- **TASK DETAILS**
Will you write out the data exactly, excluding every picture?

- **DATA EXTRACT**
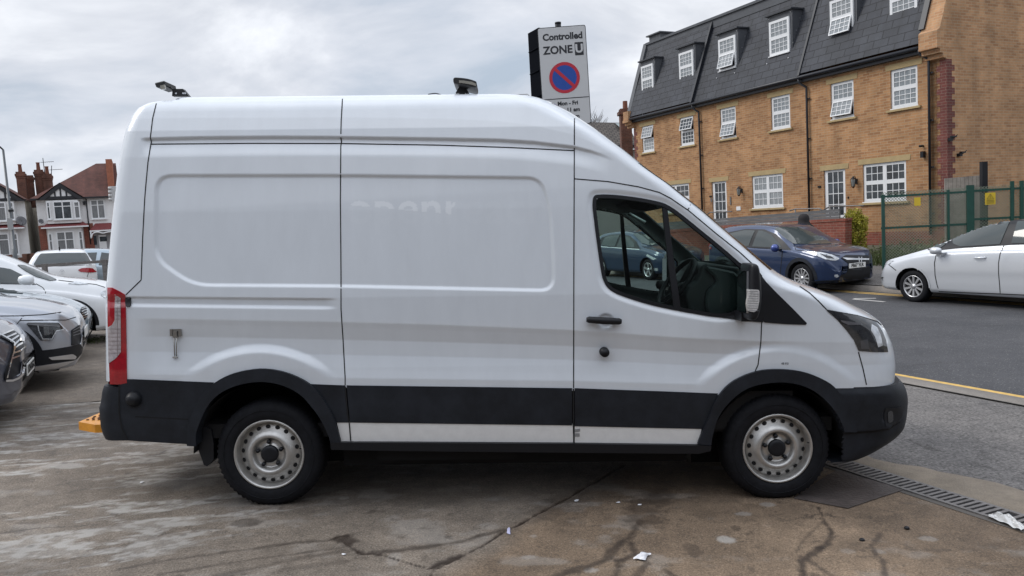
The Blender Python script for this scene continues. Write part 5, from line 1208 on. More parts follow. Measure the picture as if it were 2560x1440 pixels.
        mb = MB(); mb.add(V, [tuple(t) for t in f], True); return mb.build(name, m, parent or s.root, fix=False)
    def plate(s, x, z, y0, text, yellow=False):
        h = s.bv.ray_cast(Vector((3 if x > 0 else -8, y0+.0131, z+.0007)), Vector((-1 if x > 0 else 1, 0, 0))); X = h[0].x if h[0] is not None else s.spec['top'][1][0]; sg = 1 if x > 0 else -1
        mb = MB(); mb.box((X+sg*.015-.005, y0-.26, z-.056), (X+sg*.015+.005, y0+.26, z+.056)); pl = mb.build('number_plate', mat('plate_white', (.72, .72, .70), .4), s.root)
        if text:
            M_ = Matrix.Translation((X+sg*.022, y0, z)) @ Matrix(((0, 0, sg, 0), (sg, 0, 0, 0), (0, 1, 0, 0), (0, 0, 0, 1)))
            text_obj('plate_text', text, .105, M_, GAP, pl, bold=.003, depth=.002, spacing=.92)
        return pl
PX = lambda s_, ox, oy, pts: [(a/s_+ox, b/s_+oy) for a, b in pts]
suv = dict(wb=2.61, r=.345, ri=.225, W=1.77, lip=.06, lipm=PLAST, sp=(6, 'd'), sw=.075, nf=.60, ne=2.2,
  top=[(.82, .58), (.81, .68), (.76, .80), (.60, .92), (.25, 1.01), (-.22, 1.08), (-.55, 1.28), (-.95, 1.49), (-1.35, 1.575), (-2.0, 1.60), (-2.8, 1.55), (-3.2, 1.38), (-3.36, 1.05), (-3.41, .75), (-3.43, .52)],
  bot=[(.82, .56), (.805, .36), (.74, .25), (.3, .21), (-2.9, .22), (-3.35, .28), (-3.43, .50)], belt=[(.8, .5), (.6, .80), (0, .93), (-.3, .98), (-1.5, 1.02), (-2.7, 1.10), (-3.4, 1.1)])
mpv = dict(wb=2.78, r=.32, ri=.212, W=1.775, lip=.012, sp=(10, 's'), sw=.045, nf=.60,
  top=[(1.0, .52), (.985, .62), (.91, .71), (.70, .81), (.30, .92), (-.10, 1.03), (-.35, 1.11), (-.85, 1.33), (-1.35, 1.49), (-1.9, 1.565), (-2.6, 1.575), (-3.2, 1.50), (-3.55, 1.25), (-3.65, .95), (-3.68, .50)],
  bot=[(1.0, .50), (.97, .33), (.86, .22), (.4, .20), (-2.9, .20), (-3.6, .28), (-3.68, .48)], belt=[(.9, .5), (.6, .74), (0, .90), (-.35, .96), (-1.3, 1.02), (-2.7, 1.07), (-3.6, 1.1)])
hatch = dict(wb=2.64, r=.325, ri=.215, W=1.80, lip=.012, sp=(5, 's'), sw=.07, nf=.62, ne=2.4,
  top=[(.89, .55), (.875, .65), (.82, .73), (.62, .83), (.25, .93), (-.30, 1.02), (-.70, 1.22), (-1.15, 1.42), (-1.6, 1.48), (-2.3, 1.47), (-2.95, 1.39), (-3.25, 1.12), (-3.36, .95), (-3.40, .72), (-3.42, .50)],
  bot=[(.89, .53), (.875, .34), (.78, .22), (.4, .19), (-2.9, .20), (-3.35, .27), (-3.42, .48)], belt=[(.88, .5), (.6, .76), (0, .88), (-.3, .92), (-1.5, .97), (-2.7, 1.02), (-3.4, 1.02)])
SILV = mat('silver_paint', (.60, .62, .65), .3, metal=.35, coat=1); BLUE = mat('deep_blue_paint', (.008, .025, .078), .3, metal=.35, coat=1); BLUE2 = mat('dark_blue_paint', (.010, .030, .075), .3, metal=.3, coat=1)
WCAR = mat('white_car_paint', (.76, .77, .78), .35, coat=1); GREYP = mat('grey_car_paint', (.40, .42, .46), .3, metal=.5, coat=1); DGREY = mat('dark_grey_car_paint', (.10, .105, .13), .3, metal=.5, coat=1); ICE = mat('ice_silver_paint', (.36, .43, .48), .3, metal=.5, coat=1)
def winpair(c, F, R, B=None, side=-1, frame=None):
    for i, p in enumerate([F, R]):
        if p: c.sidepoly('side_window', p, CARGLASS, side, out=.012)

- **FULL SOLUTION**
The Blender Python script for this scene continues. Write part 5, from line 1208 on. More parts follow. Measure the picture as if it were 2560x1440 pixels.
        mb = MB(); mb.add(V, [tuple(t) for t in f], True); return mb.build(name, m, parent or s.root, fix=False)
    def plate(s, x, z, y0, text, yellow=False):
        h = s.bv.ray_cast(Vector((3 if x > 0 else -8, y0+.0131, z+.0007)), Vector((-1 if x > 0 else 1, 0, 0))); X = h[0].x if h[0] is not None else s.spec['top'][1][0]; sg = 1 if x > 0 else -1
        mb = MB(); mb.box((X+sg*.015-.005, y0-.26, z-.056), (X+sg*.015+.005, y0+.26, z+.056)); pl = mb.build('number_plate', mat('plate_white', (.72, .72, .70), .4), s.root)
        if text:
            M_ = Matrix.Translation((X+sg*.022, y0, z)) @ Matrix(((0, 0, sg, 0), (sg, 0, 0, 0), (0, 1, 0, 0), (0, 0, 0, 1)))
            text_obj('plate_text', text, .105, M_, GAP, pl, bold=.003, depth=.002, spacing=.92)
        return pl
PX = lambda s_, ox, oy, pts: [(a/s_+ox, b/s_+oy) for a, b in pts]
suv = dict(wb=2.61, r=.345, ri=.225, W=1.77, lip=.06, lipm=PLAST, sp=(6, 'd'), sw=.075, nf=.60, ne=2.2,
  top=[(.82, .58), (.81, .68), (.76, .80), (.60, .92), (.25, 1.01), (-.22, 1.08), (-.55, 1.28), (-.95, 1.49), (-1.35, 1.575), (-2.0, 1.60), (-2.8, 1.55), (-3.2, 1.38), (-3.36, 1.05), (-3.41, .75), (-3.43, .52)],
  bot=[(.82, .56), (.805, .36), (.74, .25), (.3, .21), (-2.9, .22), (-3.35, .28), (-3.43, .50)], belt=[(.8, .5), (.6, .80), (0, .93), (-.3, .98), (-1.5, 1.02), (-2.7, 1.10), (-3.4, 1.1)])
mpv = dict(wb=2.78, r=.32, ri=.212, W=1.775, lip=.012, sp=(10, 's'), sw=.045, nf=.60,
  top=[(1.0, .52), (.985, .62), (.91, .71), (.70, .81), (.30, .92), (-.10, 1.03), (-.35, 1.11), (-.85, 1.33), (-1.35, 1.49), (-1.9, 1.565), (-2.6, 1.575), (-3.2, 1.50), (-3.55, 1.25), (-3.65, .95), (-3.68, .50)],
  bot=[(1.0, .50), (.97, .33), (.86, .22), (.4, .20), (-2.9, .20), (-3.6, .28), (-3.68, .48)], belt=[(.9, .5), (.6, .74), (0, .90), (-.35, .96), (-1.3, 1.02), (-2.7, 1.07), (-3.6, 1.1)])
hatch = dict(wb=2.64, r=.325, ri=.215, W=1.80, lip=.012, sp=(5, 's'), sw=.07, nf=.62, ne=2.4,
  top=[(.89, .55), (.875, .65), (.82, .73), (.62, .83), (.25, .93), (-.30, 1.02), (-.70, 1.22), (-1.15, 1.42), (-1.6, 1.48), (-2.3, 1.47), (-2.95, 1.39), (-3.25, 1.12), (-3.36, .95), (-3.40, .72), (-3.42, .50)],
  bot=[(.89, .53), (.875, .34), (.78, .22), (.4, .19), (-2.9, .20), (-3.35, .27), (-3.42, .48)], belt=[(.88, .5), (.6, .76), (0, .88), (-.3, .92), (-1.5, .97), (-2.7, 1.02), (-3.4, 1.02)])
SILV = mat('silver_paint', (.60, .62, .65), .3, metal=.35, coat=1); BLUE = mat('deep_blue_paint', (.008, .025, .078), .3, metal=.35, coat=1); BLUE2 = mat('dark_blue_paint', (.010, .030, .075), .3, metal=.3, coat=1)
WCAR = mat('white_car_paint', (.76, .77, .78), .35, coat=1); GREYP = mat('grey_car_paint', (.40, .42, .46), .3, metal=.5, coat=1); DGREY = mat('dark_grey_car_paint', (.10, .105, .13), .3, metal=.5, coat=1); ICE = mat('ice_silver_paint', (.36, .43, .48), .3, metal=.5, coat=1)
def winpair(c, F, R, B=None, side=-1, frame=None):
    for i, p in enumerate([F, R]):
        if p: c.sidepoly('side_window', p, CARGLASS, side, out=.012)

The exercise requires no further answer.